Lion Birthdays for SAL AL-ASHKAR (14 years), MICHELLE VETTERKIND (16), WARREN RANDY (40!) were celebrated. Also recognized in absentia were GREG MILLER and JIM SCHUTZ, (27) and JIM KEMMETER, (28), who is almost recovered from his recent hip replacement. We hope to see him at the next meeting.

Pres. JODI summed up where we are (not where we want to be) and where we're going, and thanked last year's Board and active club members for their work, in her opening commentary on the coming year. She asked us all to recommit to service - take part in Club activities, serve, have some fun, make some new friends, go bowling, curling, golfing, learn about Lions. There are all kinds of opportunities — find something, and do it. Our committees are the gateway to opportunity and participation. One of the oldest sayings in the world applies — “you get something out only if you put something in.”

We need to Renew, Rebuild and Revitalize. That means we need some participation from everyone. The Board is at work on the committee structure, and it is expected that committees will report to the general membership on their work. On the service side, we will continue with all of our current projects, including cornea transport, eyeglass recycling and diabetes awareness. We will add two major projects, Sight Night, to collect used eyeglasses thru partnerships with the Madison School District and the Postal Service, and, next Spring, our first annual Walk For Sight and Health Fair at East Towne.

For fundraising, we will continue staffing the UW concession stands, our Rose Day flower sale, and the Holiday Treat candy, nut and cake sale. But we will begin the transition from sales-based fundraising to event-based fundraising with the Walk For Sight, and planning has begun for a poker tournament.

The year ahead offers much promise and opportunity. We all need to re-energize ourselves, and take a part in these new and continued activities. And, with CRAIG BUTLER as Membership Chairman, we all need to go out in the community and recruit some willing hands to help us.
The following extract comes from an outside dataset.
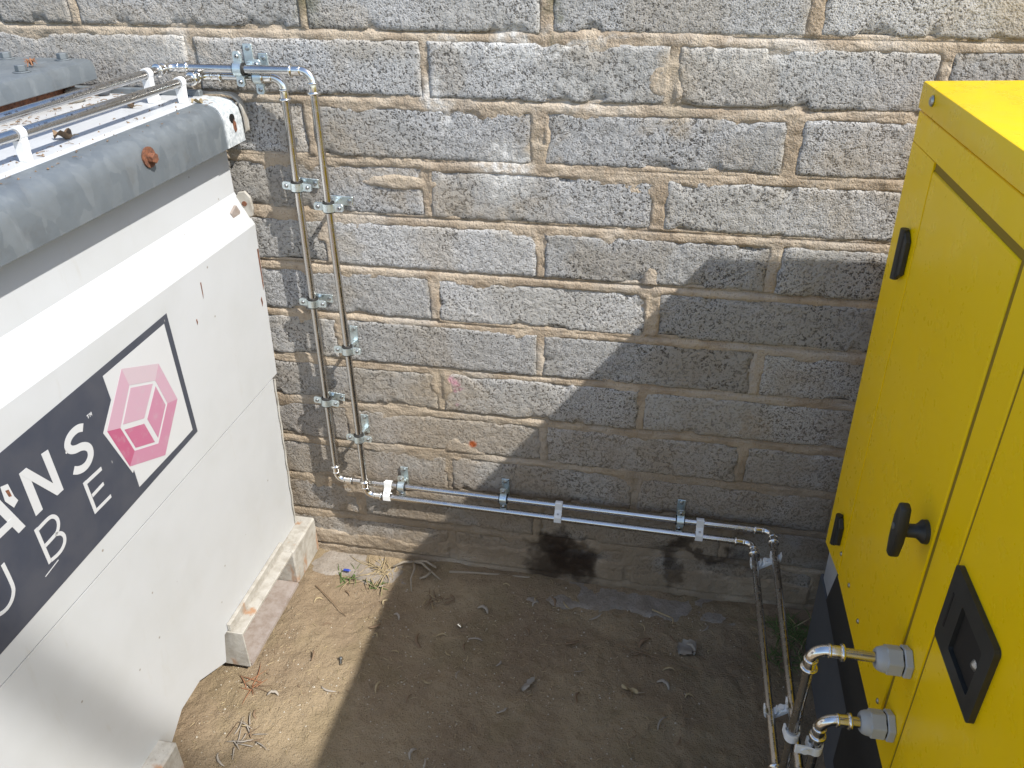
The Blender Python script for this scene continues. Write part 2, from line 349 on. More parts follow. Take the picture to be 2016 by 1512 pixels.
# ------------------------------------------------------------------ block wall
PITCH = .11624; MX = .455; J0 = 1.3111; BH = .0985
wall = tag(empty('block_wall'), 'grey concrete block wall with sandy mortar joints behind the pipes', 'wall')
meas = {0: {-2: -.918, -1: -.448, 0: .003, 1: .452}, 1: {-1.5: -.687, -.5: -.222, .5: .229, 1.5: .670}, 2: {-1: -.463, 0: -.008, 1: .450},
        3: {-.5: -.232, .5: .225}, 4: {-1: -.452, 0: 0., 1: .454}, 5: {-.5: -.230, .5: .232}, 6: {0: 0., 1: .458}, 7: {-.5: -.228, .5: .228}, 8: {0: .013, 1: .460}, 9: {-.5: -.218, .5: .232}, 10: {1: .454}}
blocks = []      # x0,x1,z0,z1,row
for k in range(-1, 12):
    par = 0 if k % 2 == 0 else .5
    js = []
    for i in range(-5, 7):
        m = i+par; x = meas.get(k, {}).get(m, m*MX+RNG.uniform(-.006, .006)); js.append((x, RNG.uniform(.012, .026)))
    zb = J0-PITCH*k
    for (xa, wa), (xb, wb) in zip(js[:-1], js[1:]):
        dz0, dz1 = RNG.uniform(-.0015, .0025), RNG.uniform(-.003, .002)
        blocks.append((xa+wa/2, xb-wb/2, zb+dz0, zb+BH+dz1, k))
def block_mesh(x0, x1, z0, z1, seed, step=.004):
    cx, cz = (x0+x1)/2, (z0+z1)/2
    nx = max(3, int((x1-x0)/step)+1); nz = max(3, int((z1-z0)/step)+1)
    u = np.linspace(x0, x1, nx); w = np.linspace(z0, z1, nz); U, W = np.meshgrid(u, w)
    eu = np.minimum(U-x0, x1-U); ew = np.minimum(W-z0, z1-W)
    e = np.minimum(eu, ew)+(fbm(U*90, W*90, seed, 2)-.5)*.006
    y = RNG.uniform(-.002, .002)+(U-cx)*RNG.uniform(-.006, .006)+(W-cz)*RNG.uniform(-.02, .02)
    y = y-(fbm(U*120, W*120, seed+3, 3)-.5)*.0036+.0035*np.exp(-np.maximum(e, 0)/.0025)
    chipn = fbm(U*22, W*22, seed+9, 2); y = y+.010*sstep(.62, .78, chipn)*np.exp(-np.maximum(e, 0)/.010)
    U2 = U+(fbm(U*60, W*60, seed+21, 2)-.5)*.004*(eu < .02); W2 = W+(fbm(U*50, W*50, seed+33, 2)-.5)*.0045*(ew < .02)
    V = np.stack([U2.ravel()-cx, y.ravel(), W2.ravel()-cz], 1); F = grid_faces(nx, nz)
    idx = np.concatenate([np.arange(nx), np.arange(2, nz)*nx-1+0, [nx*nz-1], (np.arange(nx-2, -1, -1)+(nz-1)*nx), np.arange(nz-2, 0, -1)*nx])
    idx = np.array(list(range(nx))+[i*nx+nx-1 for i in range(1, nz)]+[(nz-1)*nx+i for i in range(nx-2, -1, -1)]+[i*nx for i in range(nz-2, 0, -1)])
    B = V[idx].copy(); B[:, 1] = .045; n0 = len(V); m = len(idx)
    j = np.arange(m); F2 = np.stack([idx, n0+j, n0+(j+1) % m, idx[(j+1) % m]], 1)
    return np.concatenate([V, B]), np.concatenate([F, F2]), cx, cz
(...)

They are out there -we just need to find them, and when we find them, we need to give them something positive to do.

JODI is out in front, and she sounded the call to action. Now it is up to the rest of us to get up and get going! Remember that one of the reasons you joined Lions was, in the words of a history author, “To Do Something For Someone Else.” Your Lions Club gives you that opportunity — participate.

There is another angle to participation which must not be overlooked. It gives you an opportunity to meet and get to know other people. They have information, experience, advice and product to offer which you may want, and you likewise have these things to offer them. All of us benefit by being part of a group of active and committed people.

Lisa Marshall, from the Wis Dept of Tourism, told us again how important the tourist industry is to our state - $13 billion, to be exact. Visitors are back, except in a few sites like Lake Delton. 50% are Wis. residents and 25% from Chicago. New attractions this year are the Harley-Davidson museum in Milwaukee, the National Brewing Museum in Potosi (do they do Lion Conventions?) and a Civil War museum in Kenosha that spotlights the war's effect on Wisconsin.